The Making of a Civic Tech Community

Most communities don’t realize how much they know until they try to write it down.

Civic Tech DC has been organizing technologists, designers, policy thinkers, and curious newcomers in the DMV area since 2012, first as Code for DC, a local brigade affiliated with Code for America, and since 2023 under its current name after the national brigade program dissolved. Over that decade, the organization has quietly accumulated institutional knowledge of both the successes and challenges of what sustains volunteer-driven technology.

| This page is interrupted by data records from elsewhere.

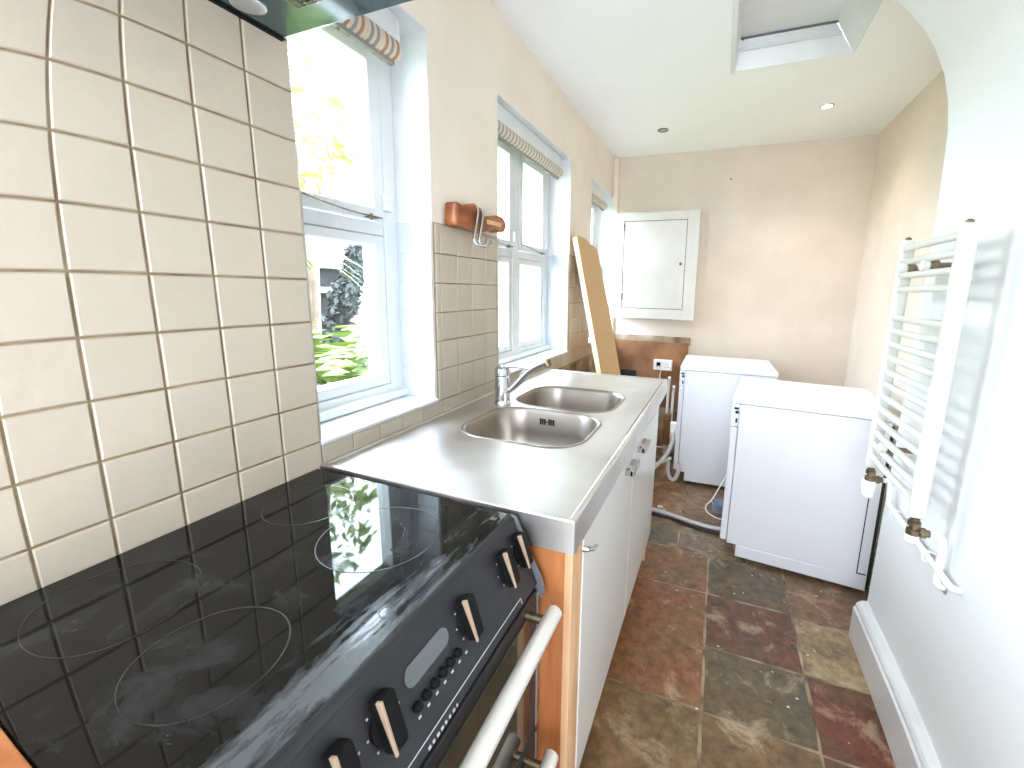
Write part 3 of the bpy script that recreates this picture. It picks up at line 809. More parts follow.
for ky in (0.452, 0.392, 0.262, 0.088, 0.026, -0.09):
    mb = MB(); slopebox(mb, 0.020, 0.086, ky - 0.012, ky + 0.012, 0.0, 0.024, 0.018)
    kb = mb.build('knob', m_black, cpn, bevel=0.004)
    mb = MB(); mb.lathe(onp(0.056, ky, 0.0), NL, [(0, 0.0215), (0.004, 0.021), (0.005, 0.019)], 24); mb.build('knob_skirt', m_black, kb, smooth=True)
    mb = MB(); slopebox(mb, 0.0192, 0.0868, ky - 0.0128, ky - 0.0085, 0.016, 0.0252, 0.0192); mb.build('knob_stripe', m_beige, kb, bevel=0.001)
    mb = MB()
    for k in range(7):
        a = -2.3 + 4.6 * k / 6
        t, yy = 0.056 - 0.029 * math.cos(a), ky + 0.029 * math.sin(a) * 0.85
        slopebox(mb, t - .0012, t + .0012, yy - .0012, yy + .0012, 0, 0.0004)
    mb.build('dial_marks', m_marking, cpn)
# display window, six push buttons, printed line, door name plate strokes
mb = MB(); va = []
n = 14
out = [(0.0135 * math.cos(PI / 2 + PI * k / n), 0.0135 * math.sin(PI / 2 + PI * k / n)) for k in range(n + 1)]
cap1 = [onp(0.044 - math.cos(a) * 0.0135, 0.142 - math.sin(a) * 0.0135, 0.0012) for a in [PI * k / n for k in range(n + 1)]]
cap2 = [onp(0.044 + math.cos(a) * 0.0135, 0.206 + math.sin(a) * 0.0135, 0.0012) for a in [PI * k / n for k in range(n + 1)]]
mb.bm.faces.new([mb.bm.verts.new(p) for p in cap1 + cap2]); mb.build('clock_display', m_display, cpn)
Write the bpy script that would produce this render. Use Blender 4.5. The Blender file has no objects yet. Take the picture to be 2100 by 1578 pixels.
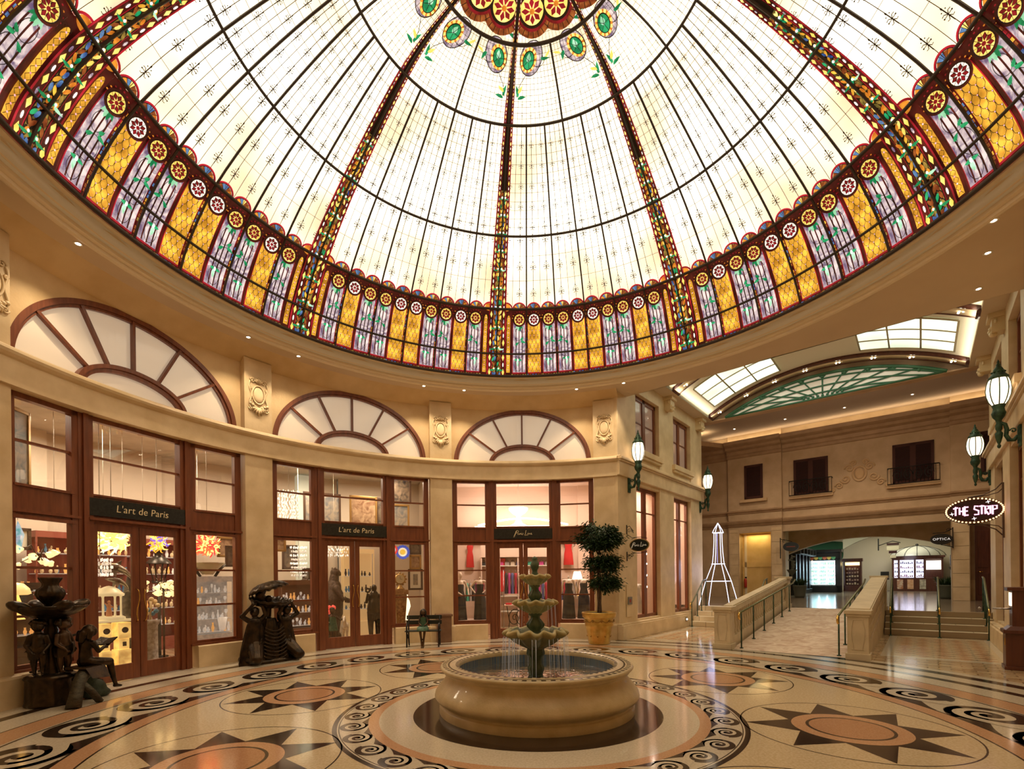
import bpy, bmesh, math, random
from math import sin, cos, pi, radians as rad, degrees as deg, sqrt, atan2, hypot
from mathutils import Vector, Matrix
random.seed(7)
sc = bpy.context.scene
COL = sc.collection
# ------------------------------------------------------------------ camera
cam_d = bpy.data.cameras.new('camera'); cam = bpy.data.objects.new('camera', cam_d); COL.objects.link(cam)
CAMP = Vector((-0.284, -6.054, 1.6))
ROLL = -0.0114
cam.location = CAMP
cam.rotation_euler = (Matrix.Rotation(rad(90), 3, 'X') @ Matrix.Rotation(ROLL, 3, 'Z')).to_euler()
cam_d.sensor_fit = 'HORIZONTAL'; cam_d.sensor_width = 36.0
cam_d.lens = 999.0 / 2100 * 36
cam_d.shift_x = 0.0
cam_d.shift_y = (1187 - 789) / 2100
cam_d.clip_start = 0.05; cam_d.clip_end = 200
sc.camera = cam
# ------------------------------------------------------------------ world + exposure
w = bpy.data.worlds.new('world'); sc.world = w; w.use_nodes = True
bg = w.node_tree.nodes['Background']; bg.inputs[0].default_value = (1.0, 0.8, 0.55, 1); bg.inputs[1].default_value = 0.08
vs = sc.view_settings
vs.view_transform = 'Standard'; vs.look = 'None'; vs.gamma = 1; vs.use_curve_mapping = False
vs.exposure = 0.12
sc.cycles.max_bounces = 7; sc.cycles.diffuse_bounces = 4; sc.cycles.glossy_bounces = 4
sc.cycles.transmission_bounces = 5; sc.cycles.transparent_max_bounces = 12
sc.cycles.sample_clamp_indirect = 4.0; sc.cycles.sample_clamp_direct = 0
sc.cycles.caustics_reflective = False; sc.cycles.caustics_refractive = False
sc.cycles.use_denoising = True
WARM = (1.0, 0.78, 0.52)

def P(az, r, z=0.0):
    a = rad(az); return Vector((r * sin(a), r * cos(a), z))
A40 = rad(40); UU = Vector((sin(A40), cos(A40), 0)); WW = Vector((cos(A40), -sin(A40), 0))
def H(u, w_, z=0.0): return UU * u + WW * w_ + Vector((0, 0, z))
def Mat(ax, ay, loc): 
    ax = Vector(ax).normalized(); ay = Vector(ay).normalized(); az = ax.cross(ay)
    m = Matrix((ax, ay, az)).transposed().to_4x4(); m.translation = loc; return m
# hall frame: local x = W (to the right), y = U (into the hall)
def HM(u=0, w_=0, z=0): return Mat(WW, UU, H(u, w_, z))
# rotunda frame: local x = clockwise tangent (to the right seen from the centre), y = outward
def RM(az, r, z=0):
    a = rad(az); return Mat((cos(a), -sin(a), 0), (sin(a), cos(a), 0), P(az, r, z))

# ------------------------------------------------------------------ area light
def light(kind, name, loc, energy, color=WARM, size=0.2, rot=(0, 0, 0), spot=None, sy=None, blend=0.6):
    d = bpy.data.lights.new(name, kind); d.energy = energy; d.color = color
    if kind == 'AREA':
        d.shape = 'RECTANGLE' if sy else 'DISK'; d.size = size
        if sy: d.size_y = sy
    elif kind == 'SPOT':
        d.spot_size = rad(spot or 70); d.spot_blend = blend; d.shadow_soft_size = size
    else: d.shadow_soft_size = size
    o = bpy.data.objects.new(name, d); o.location = loc; o.rotation_euler = rot; COL.objects.link(o); return o

# ------------------------------------------------------------------ materials
MATS = {}
def mat(name, base=(0.5, 0.5, 0.5), rough=0.5, metal=0.0, base2=None, scale=5.0, bump=0.0, bscale=None, emit=None, es=0.0,
        trans=0.0, coat=0.0, detail=3.0, ior=None, lo=0.35, hi=0.65, alpha=1.0, dist=0.0, evar=None, stretch=None):
    if name in MATS: return MATS[name]
    m = bpy.data.materials.new(name); m.use_nodes = True; nt = m.node_tree; N = nt.nodes; L = nt.links
    b = N['Principled BSDF']
    b.inputs['Base Color'].default_value = (*base, 1); b.inputs['Roughness'].default_value = rough
    b.inputs['Metallic'].default_value = metal; b.inputs['Coat Weight'].default_value = coat
    b.inputs['Coat Roughness'].default_value = 0.06
    b.inputs['Transmission Weight'].default_value = trans; b.inputs['Alpha'].default_value = alpha
    if ior: b.inputs['IOR'].default_value = ior
    tc = N.new('ShaderNodeTexCoord'); src = tc.outputs['Object']
    if stretch:
        mp = N.new('ShaderNodeMapping'); mp.inputs['Scale'].default_value = stretch; L.new(src, mp.inputs[0]); src = mp.outputs[0]
    if base2 is not None or evar is not None:
        n = N.new('ShaderNodeTexNoise'); n.inputs['Scale'].default_value = scale; n.inputs['Detail'].default_value = detail
        n.inputs['Distortion'].default_value = dist
        L.new(src, n.inputs['Vector'])
        r = N.new('ShaderNodeValToRGB'); r.color_ramp.elements[0].position = lo; r.color_ramp.elements[1].position = hi
        L.new(n.outputs[0], r.inputs[0])
        if base2 is not None:
            r.color_ramp.elements[0].color = (*base, 1); r.color_ramp.elements[1].color = (*base2, 1)
            L.new(r.outputs[0], b.inputs['Base Color'])
            if emit == 'base': L.new(r.outputs[0], b.inputs['Emission Color'])
        if evar is not None:
            mr = N.new('ShaderNodeMapRange'); mr.inputs['From Min'].default_value = lo; mr.inputs['From Max'].default_value = hi
            mr.inputs['To Min'].default_value = es; mr.inputs['To Max'].default_value = evar
            L.new(n.outputs[0], mr.inputs[0]); L.new(mr.outputs[0], b.inputs['Emission Strength'])
    if emit is not None and emit != 'base':
        b.inputs['Emission Color'].default_value = (*emit, 1)
    if emit is not None and evar is None: b.inputs['Emission Strength'].default_value = es
    if bump:
        n2 = N.new('ShaderNodeTexNoise'); n2.inputs['Scale'].default_value = bscale or scale * 6; n2.inputs['Detail'].default_value = 4
        L.new(src, n2.inputs['Vector'])
        bp = N.new('ShaderNodeBump'); bp.inputs['Strength'].default_value = bump; bp.inputs['Distance'].default_value = 0.02
        L.new(n2.outputs[0], bp.inputs['Height']); L.new(bp.outputs[0], b.inputs['Normal'])
    MATS[name] = m; return m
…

That knowledge has mostly lived in people’s heads, passed informally from organizer to newcomer. In a volunteer community, that loose structure works because people want to learn from others face-to-face, not read documentation. But it has its limits, and lately I’ve been running into them directly from both the basic, logistical work to the more significant, like the history behind a partner relationship. And as the community grows, people are starting to ask us for that information too.

Adaptability to change is essential, and prompted by the new partnerships we are building and the impact of the community, I am building an openly maintained, community-editable playbook to give that knowledge a structure that grows with us.

Two types of people show up

One of the more consistent observations from my conversations with folks is that people can be categorized into two broad orientations. There are those who want community in preferring the structure of a team and a defined problem to work on alongside others. And there are those who are self-directed and want to independently act on an idea.

This distinction shapes the playbook’s framework, and there will be resources for both. Also, people are not one or the other. Many, especially those who are getting their footing within Civic Tech DC, start as contributors and over time find their own direction they want to pursue. As such, these two modes are less fixed identities than different entry points.

Good ideas need more than enthusiasm

The second observation is about what self-starters actually need to succeed. It’s easy to think of an idea and, with the rise of AI, design and deploy an app in minutes. Yet most people unintentionally miss the essential design thinking aspect of figuring out who the user actually is, what problem they actually have, and whether the solution will hold up in practice. Without validation and a committed partner who will genuinely use what gets built, the gap between idea and action is very hard to close.


Civic Tech DC has always had an incubator model to help ideas turn into projects, but it has been informal and loosely structured. In an organization that prioritizes structure where it’s needed, the incubator stage is the most critical to formalize. By defining a clearer path from pitch to launch, the playbook is intended to make it easier for self-starters to go from “I have an idea” to “I have a plan with milestones.”

The playbook is still in development, but it will represent one of the outcomes of my independent research into what sustains voluntaristic open technology communities. Rather than the traditional research outcome of a paper, it is an re-interpretation of research in tangible action or one that can be applied and adapted to the community it studies. Excited to share its release soon.